- OBJECTIVE: Retype each line of the material exactly, please, skipping any picture in it.

- SUPPLIED INFORMATION:
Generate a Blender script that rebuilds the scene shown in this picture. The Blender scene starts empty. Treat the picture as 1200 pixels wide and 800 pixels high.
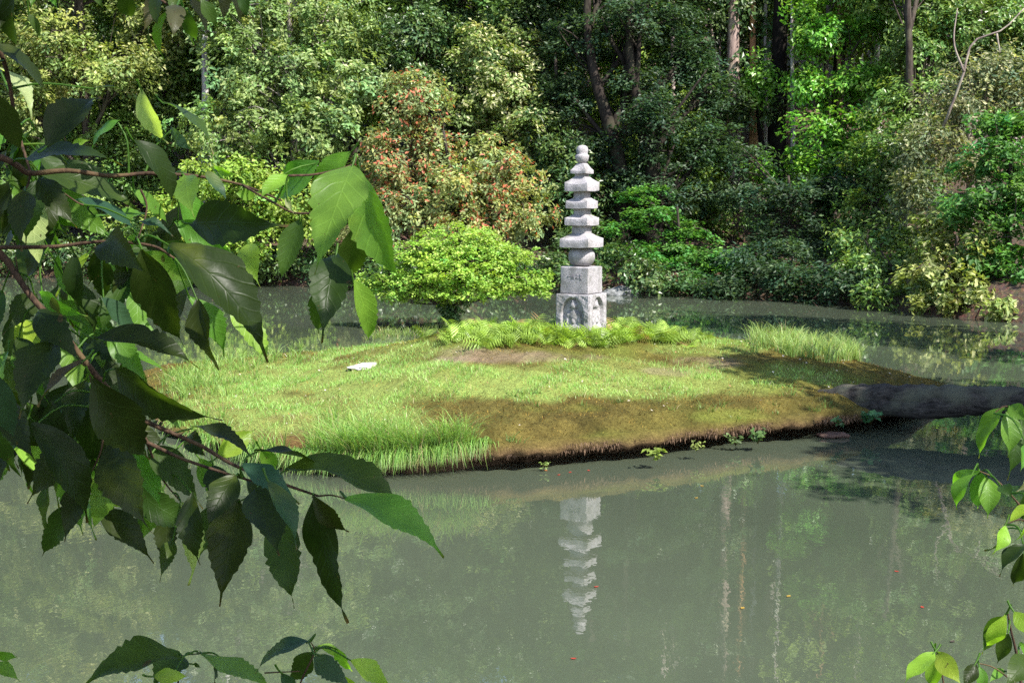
import bpy, math, random
import numpy as np
from mathutils import Vector

rng = np.random.default_rng(11)
random.seed(5)
S = bpy.context.scene
COL = S.collection
R = math.radians

# ------------------------------------------------------------------ camera model
F, HZ, CAMH = 1600.0, 220.0, 3.0          # focal length in photo pixels (1200 wide), horizon row, eye height
TH = math.atan((400 - HZ) / F)
CT, ST = math.cos(TH), math.sin(TH)

def ray(px, py):
    u, v = (px - 600) / F, (400 - py) / F
    return np.array([u, CT + v * ST, -ST + v * CT])

def at_y(px, py, Y):
    d = ray(px, py)
    return np.array([0, 0, CAMH]) + d * (Y / d[1])

def at_z(px, py, z=0.0):
    d = ray(px, py)
    return np.array([0, 0, CAMH]) + d * ((z - CAMH) / d[2])

def to_px(P):
    P = np.asarray(P, float)
    x, y, z = P[..., 0], P[..., 1], P[..., 2] - CAMH
    dep = y * CT - z * ST
    up = y * ST + z * CT
    return 600 + F * x / dep, 400 - F * up / dep

SUN = np.array([0.49, -0.46, 0.74]); SUN /= np.linalg.norm(SUN)

# ------------------------------------------------------------------ small helpers
def nrm(a):
    a = np.asarray(a, float)
    return a / np.maximum(np.linalg.norm(a, axis=-1, keepdims=True), 1e-9)

def smooth(e0, e1, x):
    t = np.clip((np.asarray(x, float) - e0) / (e1 - e0), 0, 1)
    return t * t * (3 - 2 * t)

_ph = rng.uniform(0, 6.28, (3, 7)); _dr = nrm(rng.normal(size=(7, 3)))
def wob(P, f=1.0, k=0):
    """cheap smooth 3-D noise in about -1..1"""
    P = np.asarray(P, float)
    s = 0
    for i in range(7):
        s = s + np.sin(P @ _dr[(i + k) % 7] * f * (1 + 0.37 * i) + _ph[k % 3, i])
    return s / 3.6

def tag(o, label=None, cat=None, group=None, kind=None):
    if label: o['label'] = label
    if cat: o['category'] = cat
    if group: o['group'] = group
    if kind: o['kind'] = kind
    return o

def empty(name, loc):
    o = bpy.data.objects.new(name, None)
    o.empty_display_size = 0.2
    COL.objects.link(o)
    o.location = [float(v) for v in loc]
    return o

def make_mesh(name, V, faces, mat, parent=None, loc=(0, 0, 0), cols=None, uv=None, shade=True):
    """V Nx3; faces: list of integer arrays (MxK each) ; cols Nx3 point colour ; uv Nx2 per point"""
    V = np.ascontiguousarray(np.asarray(V, np.float32) - np.asarray(loc, np.float32))
    me = bpy.data.meshes.new(name)
    me.vertices.add(len(V)); me.vertices.foreach_set('co', V.ravel())
    faces = [np.asarray(f, np.int32) for f in faces if len(f)]
    li = np.concatenate([f.ravel() for f in faces])
    tot = np.concatenate([np.full(len(f), f.shape[1], np.int32) for f in faces])
    st = np.concatenate([[0], np.cumsum(tot)[:-1]]).astype(np.int32)
    me.loops.add(len(li)); me.loops.foreach_set('vertex_index', li)
    me.polygons.add(len(tot)); me.polygons.foreach_set('loop_start', st)
    me.polygons.foreach_set('use_smooth', np.full(len(tot), bool(shade)))
    if cols is not None:
        a = me.attributes.new('tint', 'FLOAT_COLOR', 'POINT')
        c = np.ones((len(V), 4), np.float32); c[:, :3] = cols
        a.data.foreach_set('color', c.ravel())
    if uv is not None:
        l = me.uv_layers.new(name='UVMap')
        l.data.foreach_set('uv', np.asarray(uv, np.float32)[li].ravel())
    me.update(calc_edges=True)
    me.materials.append(mat)
    o = bpy.data.objects.new(name, me)
    COL.objects.link(o)
    if parent is not None:
        o.parent = parent
    else:
        o.location = [float(v) for v in loc]
    return o

class MB:
    def __init__(self):
        self.V, self.F, self.C, self.n = [], {}, [], 0
    def add(self, V, faces, col=(1, 1, 1)):
        V = np.asarray(V, float)
        for f in faces:
            f = np.asarray(f, int)
            if len(f):
                self.F.setdefault(f.shape[1], []).append(f + self.n)
        self.V.append(V)
        c = np.asarray(col, float)
        self.C.append(np.broadcast_to(c, (len(V), 3)) if c.ndim == 1 else c)
        self.n += len(V)
    def tube(self, pts, rad, seg=8, col=(1, 1, 1), rough=0.0, cap=True):
        pts = np.asarray(pts, float); rad = np.broadcast_to(np.asarray(rad, float), (len(pts),))
        T = nrm(np.gradient(pts, axis=0))
        ref = np.array([0.31, 0.95, 0.05]) if abs(T[0][2]) > 0.7 else np.array([0.05, 0.1, 1.0])
        A = nrm(np.cross(T, ref)); B = np.cross(T, A)
        th = np.linspace(0, 2 * np.pi, seg, endpoint=False)
        V = []
        for i in range(len(pts)):
            r = rad[i]
            if rough:
                r = r * (1 + rough * wob(pts[i] + np.outer(np.cos(th), A[i]) * rad[i] + np.outer(np.sin(th), B[i]) * rad[i], 2.5 / max(rad[i], .02)))
            r = np.broadcast_to(r, (seg,))
            V.append(pts[i] + (np.cos(th) * r)[:, None] * A[i] + (np.sin(th) * r)[:, None] * B[i])
        V = np.concatenate(V)
        q = []
        for i in range(len(pts) - 1):
            for j in range(seg):
                k = (j + 1) % seg
                q.append((i * seg + j, i * seg + k, (i + 1) * seg + k, (i + 1) * seg + j))
        tr = []
        if cap:
            n = len(V); V = np.vstack([V, pts[0], pts[-1]]); m = (len(pts) - 1) * seg
            for j in range(seg):
                k = (j + 1) % seg
                tr.append((n, k, j)); tr.append((n + 1, m + j, m + k))
        self.add(V, [q, tr], col)
    def build(self, name, mat, parent=None, loc=(0, 0, 0), shade=True):
        return make_mesh(name, np.concatenate(self.V), [np.concatenate(f) for f in self.F.values()], mat, parent, loc,
                         cols=np.concatenate(self.C), shade=shade)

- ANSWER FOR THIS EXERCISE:
Generate a Blender script that rebuilds the scene shown in this picture. The Blender scene starts empty. Treat the picture as 1200 pixels wide and 800 pixels high.
import bpy, math, random
import numpy as np
from mathutils import Vector

rng = np.random.default_rng(11)
random.seed(5)
S = bpy.context.scene
COL = S.collection
R = math.radians

# ------------------------------------------------------------------ camera model
F, HZ, CAMH = 1600.0, 220.0, 3.0          # focal length in photo pixels (1200 wide), horizon row, eye height
TH = math.atan((400 - HZ) / F)
CT, ST = math.cos(TH), math.sin(TH)

def ray(px, py):
    u, v = (px - 600) / F, (400 - py) / F
    return np.array([u, CT + v * ST, -ST + v * CT])

def at_y(px, py, Y):
    d = ray(px, py)
    return np.array([0, 0, CAMH]) + d * (Y / d[1])

def at_z(px, py, z=0.0):
    d = ray(px, py)
    return np.array([0, 0, CAMH]) + d * ((z - CAMH) / d[2])

def to_px(P):
    P = np.asarray(P, float)
    x, y, z = P[..., 0], P[..., 1], P[..., 2] - CAMH
    dep = y * CT - z * ST
    up = y * ST + z * CT
    return 600 + F * x / dep, 400 - F * up / dep

SUN = np.array([0.49, -0.46, 0.74]); SUN /= np.linalg.norm(SUN)

# ------------------------------------------------------------------ small helpers
def nrm(a):
    a = np.asarray(a, float)
    return a / np.maximum(np.linalg.norm(a, axis=-1, keepdims=True), 1e-9)

def smooth(e0, e1, x):
    t = np.clip((np.asarray(x, float) - e0) / (e1 - e0), 0, 1)
    return t * t * (3 - 2 * t)

_ph = rng.uniform(0, 6.28, (3, 7)); _dr = nrm(rng.normal(size=(7, 3)))
def wob(P, f=1.0, k=0):
    """cheap smooth 3-D noise in about -1..1"""
    P = np.asarray(P, float)
    s = 0
    for i in range(7):
        s = s + np.sin(P @ _dr[(i + k) % 7] * f * (1 + 0.37 * i) + _ph[k % 3, i])
    return s / 3.6

def tag(o, label=None, cat=None, group=None, kind=None):
    if label: o['label'] = label
    if cat: o['category'] = cat
    if group: o['group'] = group
    if kind: o['kind'] = kind
    return o

def empty(name, loc):
    o = bpy.data.objects.new(name, None)
    o.empty_display_size = 0.2
    COL.objects.link(o)
    o.location = [float(v) for v in loc]
    return o

def make_mesh(name, V, faces, mat, parent=None, loc=(0, 0, 0), cols=None, uv=None, shade=True):
    """V Nx3; faces: list of integer arrays (MxK each) ; cols Nx3 point colour ; uv Nx2 per point"""
    V = np.ascontiguousarray(np.asarray(V, np.float32) - np.asarray(loc, np.float32))
    me = bpy.data.meshes.new(name)
    me.vertices.add(len(V)); me.vertices.foreach_set('co', V.ravel())
    faces = [np.asarray(f, np.int32) for f in faces if len(f)]
    li = np.concatenate([f.ravel() for f in faces])
    tot = np.concatenate([np.full(len(f), f.shape[1], np.int32) for f in faces])
    st = np.concatenate([[0], np.cumsum(tot)[:-1]]).astype(np.int32)
    me.loops.add(len(li)); me.loops.foreach_set('vertex_index', li)
    me.polygons.add(len(tot)); me.polygons.foreach_set('loop_start', st)
    me.polygons.foreach_set('use_smooth', np.full(len(tot), bool(shade)))
    if cols is not None:
        a = me.attributes.new('tint', 'FLOAT_COLOR', 'POINT')
        c = np.ones((len(V), 4), np.float32); c[:, :3] = cols
        a.data.foreach_set('color', c.ravel())
    if uv is not None:
        l = me.uv_layers.new(name='UVMap')
        l.data.foreach_set('uv', np.asarray(uv, np.float32)[li].ravel())
    me.update(calc_edges=True)
    me.materials.append(mat)
    o = bpy.data.objects.new(name, me)
    COL.objects.link(o)
    if parent is not None:
        o.parent = parent
    else:
        o.location = [float(v) for v in loc]
    return o

class MB:
    def __init__(self):
        self.V, self.F, self.C, self.n = [], {}, [], 0
    def add(self, V, faces, col=(1, 1, 1)):
        V = np.asarray(V, float)
        for f in faces:
            f = np.asarray(f, int)
            if len(f):
                self.F.setdefault(f.shape[1], []).append(f + self.n)
        self.V.append(V)
        c = np.asarray(col, float)
        self.C.append(np.broadcast_to(c, (len(V), 3)) if c.ndim == 1 else c)
        self.n += len(V)
    def tube(self, pts, rad, seg=8, col=(1, 1, 1), rough=0.0, cap=True):
        pts = np.asarray(pts, float); rad = np.broadcast_to(np.asarray(rad, float), (len(pts),))
        T = nrm(np.gradient(pts, axis=0))
        ref = np.array([0.31, 0.95, 0.05]) if abs(T[0][2]) > 0.7 else np.array([0.05, 0.1, 1.0])
        A = nrm(np.cross(T, ref)); B = np.cross(T, A)
        th = np.linspace(0, 2 * np.pi, seg, endpoint=False)
        V = []
        for i in range(len(pts)):
            r = rad[i]
            if rough:
                r = r * (1 + rough * wob(pts[i] + np.outer(np.cos(th), A[i]) * rad[i] + np.outer(np.sin(th), B[i]) * rad[i], 2.5 / max(rad[i], .02)))
            r = np.broadcast_to(r, (seg,))
            V.append(pts[i] + (np.cos(th) * r)[:, None] * A[i] + (np.sin(th) * r)[:, None] * B[i])
        V = np.concatenate(V)
        q = []
        for i in range(len(pts) - 1):
            for j in range(seg):
                k = (j + 1) % seg
                q.append((i * seg + j, i * seg + k, (i + 1) * seg + k, (i + 1) * seg + j))
        tr = []
        if cap:
            n = len(V); V = np.vstack([V, pts[0], pts[-1]]); m = (len(pts) - 1) * seg
            for j in range(seg):
                k = (j + 1) % seg
                tr.append((n, k, j)); tr.append((n + 1, m + j, m + k))
        self.add(V, [q, tr], col)
    def build(self, name, mat, parent=None, loc=(0, 0, 0), shade=True):
        return make_mesh(name, np.concatenate(self.V), [np.concatenate(f) for f in self.F.values()], mat, parent, loc,
                         cols=np.concatenate(self.C), shade=shade)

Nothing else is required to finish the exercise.